EXERCISE: Leave the pictures out and retype the lines from the beginning through the line with "bg = w.node_tree.nodes['Background'];", both ends included.

Dataset entries:
** Start **
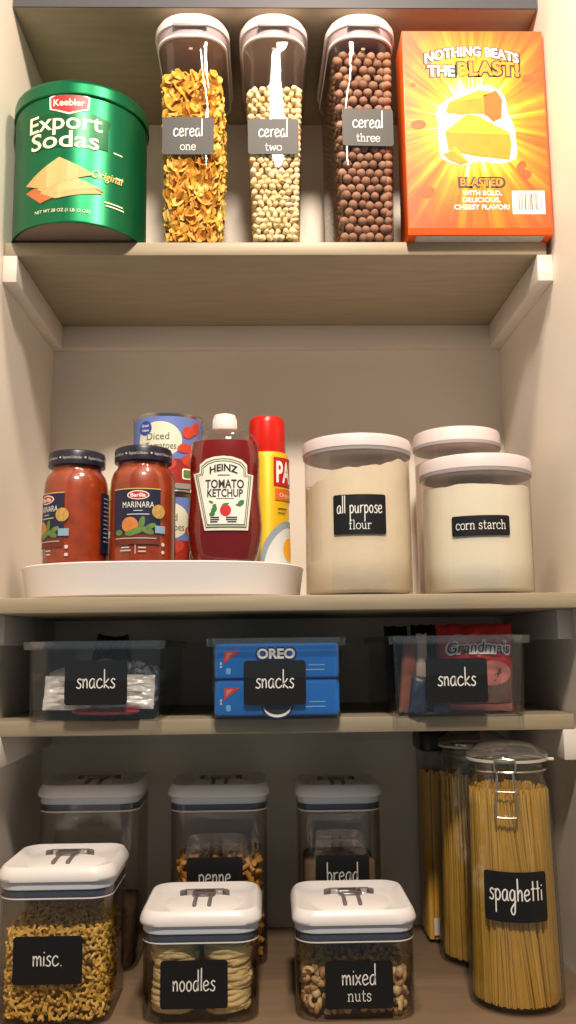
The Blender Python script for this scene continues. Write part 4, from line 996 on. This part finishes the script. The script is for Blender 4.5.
# ================================================================== LIGHT
def area(name, loc, size, power, col, target, shape='DISK', sy=None):
    l = bpy.data.lights.new(name, 'AREA'); l.shape = shape; l.size = size
    if sy: l.size_y = sy
    l.energy = power; l.color = col
    o = bpy.data.objects.new(name, l); COL.objects.link(o); o.location = loc
    o.rotation_euler = (Vector(target) - Vector(loc)).to_track_quat('-Z', 'Y').to_euler(); return o
area('ceiling_light', (.07, -.36, 1.09), .10, 6.4, (1, .81, .62), (.06, -.25, 0), 'SQUARE')
area('fill_light', (.05, -1.45, 1.60), .22, 47, (1, .85, .70), (0, 0, .1))  # added fill lamp in front of the shelves, brightens the middle level
w = bpy.data.worlds.new('room_glow'); SC.world = w; w.use_nodes = True
bg = w.node_tree.nodes['Background']; bg.inputs[0].default_value = (.72, .92, 1.0, 1); bg.inputs[1].default_value = .17

# ================================================================== CAMERA
f, th, ro, ps, cx, dd = 898.701, .1475, .0115, .0221, -.0167, 1.1676
def ray(u, v):
    a, b_ = u - 288, v - 512; c, s = cos(ro), sin(ro)
    x = (c * a - s * b_) / f; up = -(s * a + c * b_) / f
    yy = cos(th) - up * sin(th); z = sin(th) + up * cos(th)
    return Vector((x * cos(ps) + yy * sin(ps), -x * sin(ps) + yy * cos(ps), z))
F0 = ray(288, 512); rt = (ray(289, 512) - F0).normalized(); up = (F0 - ray(288, 513)).normalized()
cam = bpy.data.cameras.new('camera'); co = bpy.data.objects.new('camera', cam); COL.objects.link(co)
m3 = Matrix((rt, up, -F0.normalized())).transposed().to_4x4(); m3.translation = Vector((cx, -dd, 0)); co.matrix_world = m3
cam.sensor_fit = 'VERTICAL'; cam.sensor_height = 36; cam.lens = 36 * f / 1024; cam.clip_start = .05
SC.camera = co
for o in list(COL.objects):
    if o.parent is None: o.location.z += ZO
vs = SC.view_settings
SC.display_settings.display_device = 'sRGB'; vs.view_transform = 'Standard'; vs.look = 'None'; vs.gamma = 1; vs.exposure = 0.0; vs.use_curve_mapping = False
SC.cycles.max_bounces = 12; SC.cycles.transparent_max_bounces = 24; SC.cycles.use_denoising = True
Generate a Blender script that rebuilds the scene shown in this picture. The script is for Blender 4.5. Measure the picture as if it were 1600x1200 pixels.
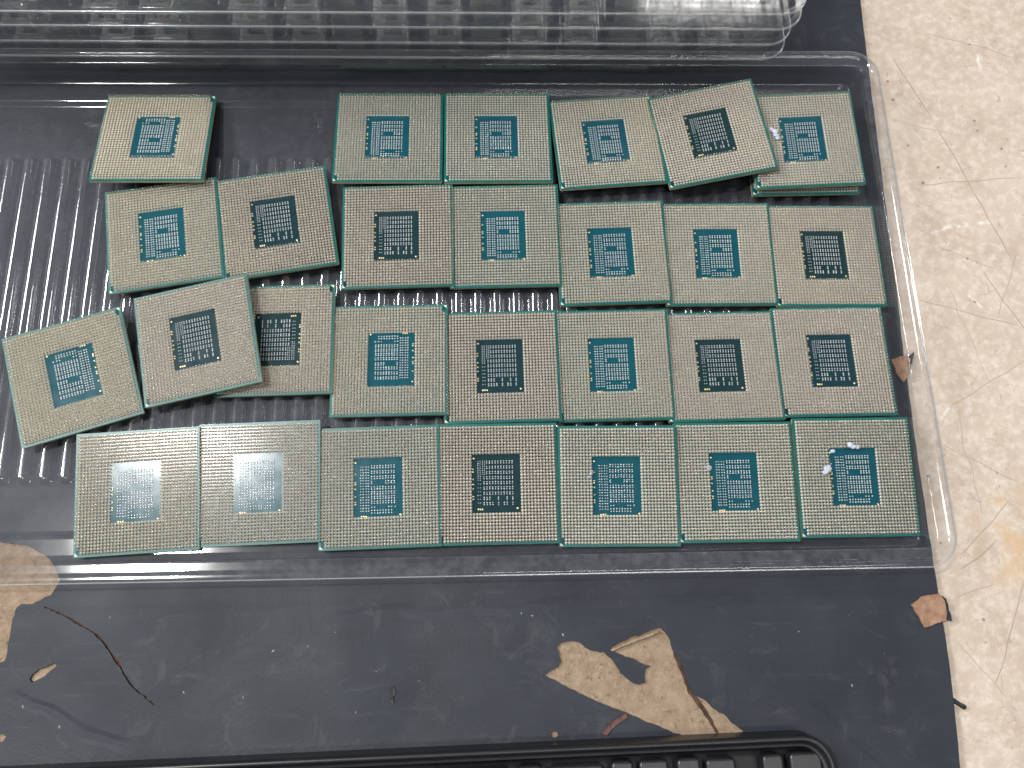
import bpy, bmesh, math, random
from mathutils import Matrix, Vector
random.seed(7)
for o in list(bpy.data.objects):
    bpy.data.objects.remove(o)
SC = bpy.context.scene
COL = SC.collection
MM = 0.001                      # everything below is written in millimetres

# ---------------------------------------------------------------- camera
cam_d = bpy.data.cameras.new('camera')
cam_d.lens = 29.24
cam_d.sensor_width = 36
cam_d.clip_start = 0.01
cam_d.clip_end = 20
cam = bpy.data.objects.new('camera', cam_d)
COL.objects.link(cam)
_r, _u, _b = (0.99925, -0.020816, 0.032663), (0.010877, 0.960181, 0.279167), (-0.037174, -0.278603, 0.959687)
cam.matrix_world = Matrix(((_r[0], _u[0], _b[0], -0.01139), (_r[1], _u[1], _b[1], -0.08535), (_r[2], _u[2], _b[2], 0.26131), (0, 0, 0, 1)))
SC.camera = cam

# ---------------------------------------------------------------- world: dim, even indoor light
W = bpy.data.worlds.new('World')
SC.world = W
W.use_nodes = True
W.node_tree.nodes['Background'].inputs[0].default_value = (0.80, 0.88, 1.0, 1)
W.node_tree.nodes['Background'].inputs[1].default_value = 0.17


def area(name, loc, sx, sy, power, col):      # fixtures hang level, facing down
    d = bpy.data.lights.new(name, 'AREA')
    d.shape = 'RECTANGLE'
    d.size, d.size_y = sx, sy
    d.energy = power
    d.color = col
    o = bpy.data.objects.new(name, d)
    COL.objects.link(o)
    o.location = loc
    return o


# ceiling lamps of the workshop: one to the left, a long tube fixture behind the bench
area('ceiling_lamp', (-0.700, 0.072, 1.50), 0.15, 0.075, 22.0, (1.0, 0.99, 0.96))
area('tube_fixture_left', (-1.90, 0.90, 1.50), 0.9, 0.36, 66.0, (0.98, 0.99, 1.0))
area('tube_fixture_near_left', (-1.75, 0.23, 1.50), 0.7, 0.22, 26.0, (0.98, 0.99, 1.0))
area('tube_fixture_right', (1.95, 0.80, 1.50), 0.9, 0.20, 22.0, (0.98, 0.99, 1.0))
area('tube_fixture_rear', (0.85, 1.42, 1.50), 0.9, 0.10, 1.9, (1.0, 0.98, 0.96))
area('tube_fixture_front', (0.45, -0.52, 1.50), 0.9, 0.16, 7.0, (1.0, 0.98, 0.95))

SC.view_settings.view_transform = 'Standard'
SC.view_settings.look = 'None'
SC.view_settings.exposure = -0.1
SC.view_settings.gamma = 1.0
SC.cycles.max_bounces = 7
SC.cycles.glossy_bounces = 3
SC.cycles.diffuse_bounces = 3
SC.cycles.transparent_max_bounces = 40
SC.cycles.caustics_reflective = False
SC.cycles.caustics_refractive = False
SC.cycles.use_denoising = True
SC.cycles.use_adaptive_sampling = True
SC.cycles.adaptive_threshold = 0.02
SC.cycles.sample_clamp_indirect = 6.0
SC.cycles.filter_width = 1.6


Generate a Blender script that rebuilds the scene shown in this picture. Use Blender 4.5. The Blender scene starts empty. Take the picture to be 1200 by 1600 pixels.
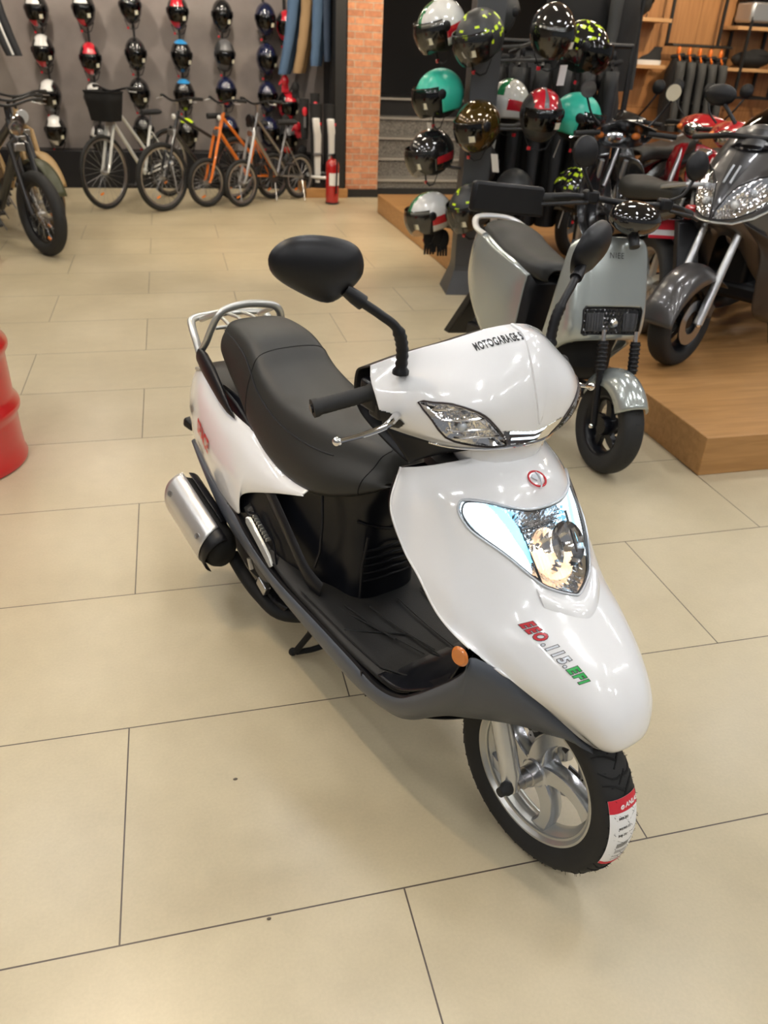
import bpy, bmesh, math, random
from mathutils import Vector, Matrix, Euler

# ------------------------------------------------------------------ camera, world, light, exposure
sc = bpy.context.scene
COL = sc.collection
cam_data = bpy.data.cameras.new('camera')
cam = bpy.data.objects.new('camera', cam_data)
COL.objects.link(cam)
cam_data.sensor_fit = 'VERTICAL'
cam_data.sensor_height = 36.0
cam_data.sensor_width = 27.0
cam_data.lens = 1215.56 / 1600 * 36.0
cam_data.clip_start = .05
cam_data.clip_end = 100
cam.matrix_world = (Matrix.Translation((.2435, -.98784, 1.5924)) @ Matrix.Rotation(-.2656721, 4, 'Z')
                    @ Matrix.Rotation(1.0300681, 4, 'X') @ Matrix.Rotation(.0487674, 4, 'Z'))
cam_data.dof.use_dof = True
cam_data.dof.focus_distance = 1.75
cam_data.dof.aperture_fstop = 4.6
sc.camera = cam

world = bpy.data.worlds.new('world')
sc.world = world
world.use_nodes = True
world.node_tree.nodes['Background'].inputs[0].default_value = (.95, .97, 1.0, 1)
world.node_tree.nodes['Background'].inputs[1].default_value = .20
sc.view_settings.view_transform = 'Standard'
sc.view_settings.look = 'None'
sc.view_settings.exposure = 0.0
sc.view_settings.gamma = 1.0
sc.view_settings.use_curve_mapping = False
sc.cycles.use_denoising = True
sc.cycles.max_bounces = 8
sc.cycles.transparent_max_bounces = 12
sc.cycles.caustics_reflective = False
sc.cycles.caustics_refractive = False
sc.cycles.sample_clamp_indirect = 6.0

CEIL = 3.3
LAMP_POWER = 88.0     # emission of the ceiling light panels
random.seed(7)

# ------------------------------------------------------------------ helpers
R = math.radians


def V(*a):
    return Vector(a)


MATS = {}


def mat(name, col, rough=.5, metal=0.0, spec=.5, coat=0.0, emit=None, es=0.0, trans=0.0, bump=None, sheen=0):
    m = bpy.data.materials.new(name)
    m.use_nodes = True
    b = m.node_tree.nodes['Principled BSDF']
    b.inputs['Base Color'].default_value = (*col, 1)
    b.inputs['Roughness'].default_value = rough
    b.inputs['Metallic'].default_value = metal
    b.inputs['Specular IOR Level'].default_value = spec
    b.inputs['Coat Weight'].default_value = coat
    b.inputs['Coat Roughness'].default_value = .03
    if emit:
        b.inputs['Emission Color'].default_value = (*emit, 1)
        b.inputs['Emission Strength'].default_value = es
    if bump:
        nt = m.node_tree
        n = nt.nodes.new('ShaderNodeTexNoise')
        n.inputs['Scale'].default_value = bump[0]
        n.inputs['Detail'].default_value = 3
        tc = nt.nodes.new('ShaderNodeTexCoord')
        bp = nt.nodes.new('ShaderNodeBump')
        bp.inputs['Strength'].default_value = bump[1]
        bp.inputs['Distance'].default_value = .002
        nt.links.new(tc.outputs['Object'], n.inputs['Vector'])
        nt.links.new(n.outputs['Fac'], bp.inputs['Height'])
        nt.links.new(bp.outputs['Normal'], b.inputs['Normal'])
    MATS[name] = m
    return m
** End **
CORRECT OUTPUT:
The Blender Python script for this scene continues. Write part 4, from line 996 on. This part finishes the script. The script is for Blender 4.5.
# ================================================================== LIGHT
def area(name, loc, size, power, col, target, shape='DISK', sy=None):
    l = bpy.data.lights.new(name, 'AREA'); l.shape = shape; l.size = size
    if sy: l.size_y = sy
    l.energy = power; l.color = col
    o = bpy.data.objects.new(name, l); COL.objects.link(o); o.location = loc
    o.rotation_euler = (Vector(target) - Vector(loc)).to_track_quat('-Z', 'Y').to_euler(); return o
area('ceiling_light', (.07, -.36, 1.09), .10, 6.4, (1, .81, .62), (.06, -.25, 0), 'SQUARE')
area('fill_light', (.05, -1.45, 1.60), .22, 47, (1, .85, .70), (0, 0, .1))  # added fill lamp in front of the shelves, brightens the middle level
w = bpy.data.worlds.new('room_glow'); SC.world = w; w.use_nodes = True
bg = w.node_tree.nodes['Background']; bg.inputs[0].default_value = (.72, .92, 1.0, 1); bg.inputs[1].default_value = .17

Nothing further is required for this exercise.